We know that the vertex of the parabola is the midpoint of the focus and intersection point of the axis and directrix.
Let us assume $\left( p,q \right)$ be the vertex of parabola.
So, we have $\left( p,q \right)=\left( \dfrac{6+2}{2},\dfrac{3-1}{2} \right)$.
$\Rightarrow \left( p,q \right)=\left( \dfrac{8}{2},\dfrac{2}{2} \right)$.
$\Rightarrow \left( p,q \right)=\left( 4,1 \right)$.
Now, we have the tangent at the vertex passing through the points $\left( 4,1 \right)$ and $T\left( 3,2 \right)$.
So, the equation of the tangent at vertex is $y-1=\dfrac{2-1}{3-4}\times \left( x-4 \right)$.
$\Rightarrow y-1=\dfrac{1}{-1}\times \left( x-4 \right)$.
$\Rightarrow y-1=-x+4$.
$\Rightarrow x+y-5=0$.
So, we have found the equation of the tangent at the vertex as $x+y-5=0$ ---(3).
Now, we know that the length of the latus rectum is four times the distance between focus and vertex.
So, let us find the distance between the vertex $\left( 4,1 \right)$ and focus $S\left( 2,-1 \right)$. Let us assume the distance is ‘r’.
$\Rightarrow r=\sqrt{{{\left( 4-2 \right)}^{2}}+{{\left( 1+1 \right)}^{2}}}$.
$\Rightarrow r=\sqrt{{{2}^{2}}+{{2}^{2}}}$.
$\Rightarrow r=\sqrt{4+4}$.
$\Rightarrow r=\sqrt{8}$.
$\Rightarrow r=2\sqrt{2}$ ---(4).
So, the length of the latus rectum = $4\times 2\sqrt{2}=8\sqrt{2}$ ---(5).
We know that the perpendicular distance from the focus to the directrix of the parabola is two times the distance between focus and vertex.
So, the perpendicular distance from focus to the directrix = $2\times 2\sqrt{2}=4\sqrt{2}$ ---(6).
From equations (2), (3), (5), and (6), we can see that the options (a), (b), (c) are correct.
$\therefore$ The correct options for the given problem are (a), (b), and (c).

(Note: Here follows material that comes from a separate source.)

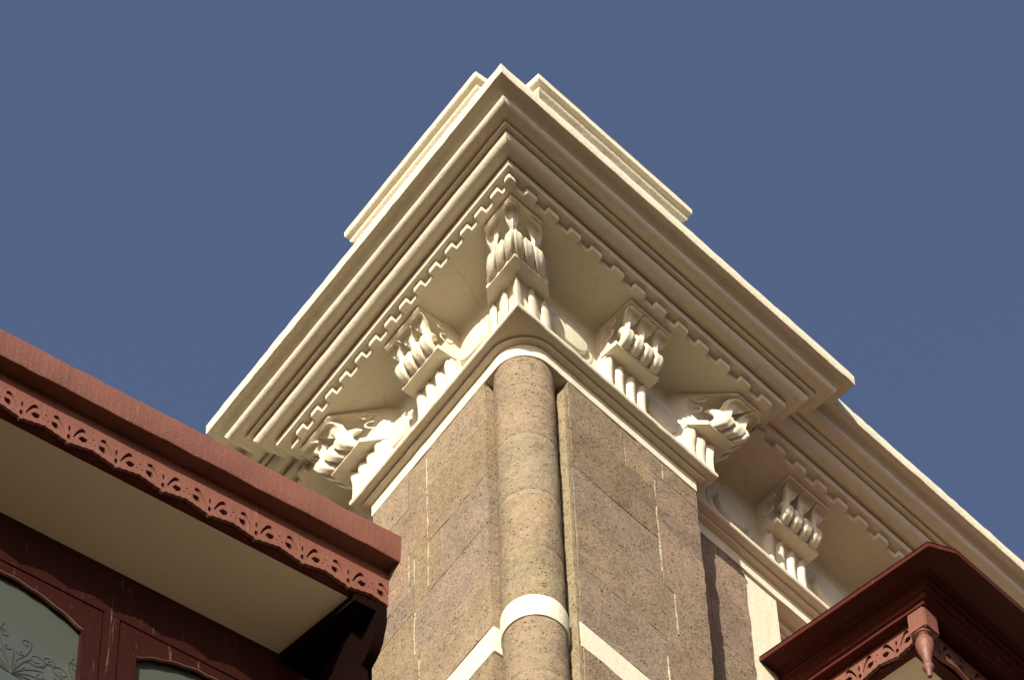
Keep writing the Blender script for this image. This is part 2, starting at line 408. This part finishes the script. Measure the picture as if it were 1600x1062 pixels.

Note: We can see that the given problem contains a huge amount of calculations which may lead us to confusion and making mistakes. We can also use the fact that the tangent at the vertex is parallel to the directrix of the parabola. We can also find the equation of the parabola using the vertex and equation of the axis we just obtained. We can also prove the facts that we used to find the point on the directrix by taking the tangent for the standard parabola which will be applicable for every parabola.